Is this a reasonable sighting, or am I nutso?

Other than that, we had a nice time watching guillemots bobbing around
proudly with some sort of elongated brownish fish in their collective beak.
They're raising a batch of kids in hole-nests on the bluff above the beach
at Fort Flagler, which brings me to the "people" part of the story.
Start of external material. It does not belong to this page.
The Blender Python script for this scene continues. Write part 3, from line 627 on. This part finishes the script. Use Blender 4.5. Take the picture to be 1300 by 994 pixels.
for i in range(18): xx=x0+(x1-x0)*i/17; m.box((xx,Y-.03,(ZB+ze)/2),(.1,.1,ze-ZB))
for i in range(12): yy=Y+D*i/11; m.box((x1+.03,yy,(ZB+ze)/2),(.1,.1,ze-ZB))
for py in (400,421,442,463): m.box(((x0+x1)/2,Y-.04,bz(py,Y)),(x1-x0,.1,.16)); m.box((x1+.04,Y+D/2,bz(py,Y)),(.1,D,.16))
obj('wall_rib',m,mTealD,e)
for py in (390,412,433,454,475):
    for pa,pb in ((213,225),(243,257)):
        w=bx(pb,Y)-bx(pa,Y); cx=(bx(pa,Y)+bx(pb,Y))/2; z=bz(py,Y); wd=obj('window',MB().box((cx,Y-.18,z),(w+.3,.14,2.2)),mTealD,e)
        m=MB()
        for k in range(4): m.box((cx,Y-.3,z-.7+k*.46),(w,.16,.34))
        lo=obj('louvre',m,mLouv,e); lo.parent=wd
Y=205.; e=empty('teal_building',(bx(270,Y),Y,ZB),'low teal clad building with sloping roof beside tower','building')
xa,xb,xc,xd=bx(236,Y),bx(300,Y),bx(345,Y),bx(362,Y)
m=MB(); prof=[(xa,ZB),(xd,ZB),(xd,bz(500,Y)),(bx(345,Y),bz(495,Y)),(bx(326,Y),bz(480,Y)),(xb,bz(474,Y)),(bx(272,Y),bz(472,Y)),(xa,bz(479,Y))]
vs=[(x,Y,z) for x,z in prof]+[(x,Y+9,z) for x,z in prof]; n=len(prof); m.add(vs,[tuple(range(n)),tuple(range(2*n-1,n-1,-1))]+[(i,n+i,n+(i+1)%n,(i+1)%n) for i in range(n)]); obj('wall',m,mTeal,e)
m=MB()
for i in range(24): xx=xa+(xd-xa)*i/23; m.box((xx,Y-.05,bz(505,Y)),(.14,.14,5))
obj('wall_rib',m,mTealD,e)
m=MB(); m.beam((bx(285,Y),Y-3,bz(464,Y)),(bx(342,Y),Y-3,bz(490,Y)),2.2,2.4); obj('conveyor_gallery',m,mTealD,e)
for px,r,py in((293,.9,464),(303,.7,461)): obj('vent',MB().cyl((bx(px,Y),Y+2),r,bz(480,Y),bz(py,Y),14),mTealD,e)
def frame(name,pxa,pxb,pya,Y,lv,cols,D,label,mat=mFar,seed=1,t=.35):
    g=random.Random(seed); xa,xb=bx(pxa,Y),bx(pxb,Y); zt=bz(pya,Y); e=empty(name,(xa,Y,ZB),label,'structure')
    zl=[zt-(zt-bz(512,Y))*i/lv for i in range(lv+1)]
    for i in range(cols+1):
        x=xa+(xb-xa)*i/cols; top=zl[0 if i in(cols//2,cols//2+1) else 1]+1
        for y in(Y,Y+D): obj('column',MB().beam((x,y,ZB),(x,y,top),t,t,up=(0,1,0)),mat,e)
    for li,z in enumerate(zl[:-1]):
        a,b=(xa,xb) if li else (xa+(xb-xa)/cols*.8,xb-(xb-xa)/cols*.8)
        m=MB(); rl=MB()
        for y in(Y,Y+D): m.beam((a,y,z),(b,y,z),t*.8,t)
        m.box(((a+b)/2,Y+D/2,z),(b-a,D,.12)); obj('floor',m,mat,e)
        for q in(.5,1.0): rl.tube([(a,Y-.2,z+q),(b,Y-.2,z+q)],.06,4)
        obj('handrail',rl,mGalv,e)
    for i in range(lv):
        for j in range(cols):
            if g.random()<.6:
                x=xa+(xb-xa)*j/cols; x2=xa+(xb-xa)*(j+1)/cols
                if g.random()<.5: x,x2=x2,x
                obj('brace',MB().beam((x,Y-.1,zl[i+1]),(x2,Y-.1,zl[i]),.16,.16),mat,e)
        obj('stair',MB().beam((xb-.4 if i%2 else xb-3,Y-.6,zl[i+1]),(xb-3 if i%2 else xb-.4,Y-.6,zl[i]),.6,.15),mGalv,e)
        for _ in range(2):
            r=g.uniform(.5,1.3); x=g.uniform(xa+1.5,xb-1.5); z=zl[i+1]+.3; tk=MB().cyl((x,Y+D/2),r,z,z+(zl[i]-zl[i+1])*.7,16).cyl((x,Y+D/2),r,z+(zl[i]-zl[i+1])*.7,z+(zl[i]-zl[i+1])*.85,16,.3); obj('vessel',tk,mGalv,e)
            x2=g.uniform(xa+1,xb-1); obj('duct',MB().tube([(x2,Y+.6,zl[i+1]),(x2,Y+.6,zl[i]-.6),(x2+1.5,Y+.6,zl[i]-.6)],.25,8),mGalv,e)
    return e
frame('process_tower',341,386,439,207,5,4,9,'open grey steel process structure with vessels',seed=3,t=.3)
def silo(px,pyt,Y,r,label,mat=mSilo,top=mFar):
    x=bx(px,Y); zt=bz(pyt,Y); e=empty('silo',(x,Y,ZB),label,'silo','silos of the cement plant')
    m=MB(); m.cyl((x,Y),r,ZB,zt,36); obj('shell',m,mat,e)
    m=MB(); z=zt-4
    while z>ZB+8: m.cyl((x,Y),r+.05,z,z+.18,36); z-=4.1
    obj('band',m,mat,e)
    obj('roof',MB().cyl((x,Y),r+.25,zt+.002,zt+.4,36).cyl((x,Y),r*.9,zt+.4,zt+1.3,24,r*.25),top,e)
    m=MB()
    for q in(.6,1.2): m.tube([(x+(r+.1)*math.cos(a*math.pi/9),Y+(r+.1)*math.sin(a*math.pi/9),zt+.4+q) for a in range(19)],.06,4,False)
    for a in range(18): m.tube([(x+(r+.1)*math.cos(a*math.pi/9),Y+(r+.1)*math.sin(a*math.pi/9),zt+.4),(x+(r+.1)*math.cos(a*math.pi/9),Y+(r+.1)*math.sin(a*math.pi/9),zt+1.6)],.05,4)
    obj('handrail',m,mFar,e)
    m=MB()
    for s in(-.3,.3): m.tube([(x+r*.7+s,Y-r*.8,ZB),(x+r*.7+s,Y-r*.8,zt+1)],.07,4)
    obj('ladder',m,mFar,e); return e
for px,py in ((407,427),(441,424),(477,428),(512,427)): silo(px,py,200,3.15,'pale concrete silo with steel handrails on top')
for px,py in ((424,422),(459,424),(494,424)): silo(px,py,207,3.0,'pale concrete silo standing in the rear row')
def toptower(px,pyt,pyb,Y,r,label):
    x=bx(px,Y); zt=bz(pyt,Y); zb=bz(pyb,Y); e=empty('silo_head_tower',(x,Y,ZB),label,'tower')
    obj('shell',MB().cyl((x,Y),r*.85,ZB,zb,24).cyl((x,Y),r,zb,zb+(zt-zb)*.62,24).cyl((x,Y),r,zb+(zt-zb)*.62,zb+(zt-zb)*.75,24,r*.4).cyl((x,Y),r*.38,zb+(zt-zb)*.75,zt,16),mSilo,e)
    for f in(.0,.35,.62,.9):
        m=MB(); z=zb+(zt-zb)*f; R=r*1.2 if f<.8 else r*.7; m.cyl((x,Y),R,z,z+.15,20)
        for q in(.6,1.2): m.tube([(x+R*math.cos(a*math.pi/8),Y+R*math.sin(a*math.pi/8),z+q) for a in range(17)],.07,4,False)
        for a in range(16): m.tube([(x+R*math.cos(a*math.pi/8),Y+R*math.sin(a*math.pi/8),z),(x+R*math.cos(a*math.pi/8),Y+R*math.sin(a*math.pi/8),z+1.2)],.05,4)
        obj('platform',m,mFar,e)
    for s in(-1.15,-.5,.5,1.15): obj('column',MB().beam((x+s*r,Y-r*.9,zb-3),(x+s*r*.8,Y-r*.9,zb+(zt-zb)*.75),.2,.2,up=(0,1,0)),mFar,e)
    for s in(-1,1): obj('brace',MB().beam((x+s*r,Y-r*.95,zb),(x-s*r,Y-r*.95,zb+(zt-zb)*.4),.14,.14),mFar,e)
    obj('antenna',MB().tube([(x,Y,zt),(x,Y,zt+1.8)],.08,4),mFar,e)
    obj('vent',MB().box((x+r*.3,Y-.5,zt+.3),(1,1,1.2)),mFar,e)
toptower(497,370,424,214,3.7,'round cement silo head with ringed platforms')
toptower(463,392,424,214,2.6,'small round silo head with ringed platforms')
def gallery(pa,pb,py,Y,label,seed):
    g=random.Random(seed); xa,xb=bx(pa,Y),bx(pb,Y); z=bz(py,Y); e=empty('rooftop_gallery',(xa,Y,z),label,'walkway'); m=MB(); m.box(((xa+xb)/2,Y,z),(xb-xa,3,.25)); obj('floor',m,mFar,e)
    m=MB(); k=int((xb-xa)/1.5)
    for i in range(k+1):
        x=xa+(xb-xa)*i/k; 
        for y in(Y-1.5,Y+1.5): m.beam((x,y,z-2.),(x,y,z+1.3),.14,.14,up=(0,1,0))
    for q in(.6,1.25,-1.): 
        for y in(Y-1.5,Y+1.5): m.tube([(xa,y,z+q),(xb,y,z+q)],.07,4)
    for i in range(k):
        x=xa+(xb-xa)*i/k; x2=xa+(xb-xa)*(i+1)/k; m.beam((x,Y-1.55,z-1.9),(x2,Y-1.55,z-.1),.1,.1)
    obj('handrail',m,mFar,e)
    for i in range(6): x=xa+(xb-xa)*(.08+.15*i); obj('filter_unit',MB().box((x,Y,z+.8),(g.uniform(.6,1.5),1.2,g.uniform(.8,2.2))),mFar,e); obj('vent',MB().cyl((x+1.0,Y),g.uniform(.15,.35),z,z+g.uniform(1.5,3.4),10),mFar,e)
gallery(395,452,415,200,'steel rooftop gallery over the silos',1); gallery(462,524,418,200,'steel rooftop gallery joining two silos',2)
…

As I drowsed on the beach, a gaggle of kids arrived and started climbing on
the cliff face, atop which the guillemots were nesting. While they were
playing in the sand fallout at the bottom, I ignored it, but as they started
nearing the actual cliff face, I walked over and told them to come back
down, whereupon their mom raged at me about it; after all, there are no
signs saying NOT to. (she said: in fact, of course, there are such signs at
the park entrance.) She claimed there WERE no birds nesting up there. After
all, they weren't flying in and out of the holes (twenty feet from the
kids), were they?

Finally, she said, "they're kids. You can't blame them," and I said, "Of
course not. I don't blame THEM." But I'm afraid the intent of the remark was
lost on her and her astonishingly mountain-shaped husband.

The next day, the kids were gone, and the birds were, relieved, flying in
and out of the holes on the cliff. People. Don't talk to me about people.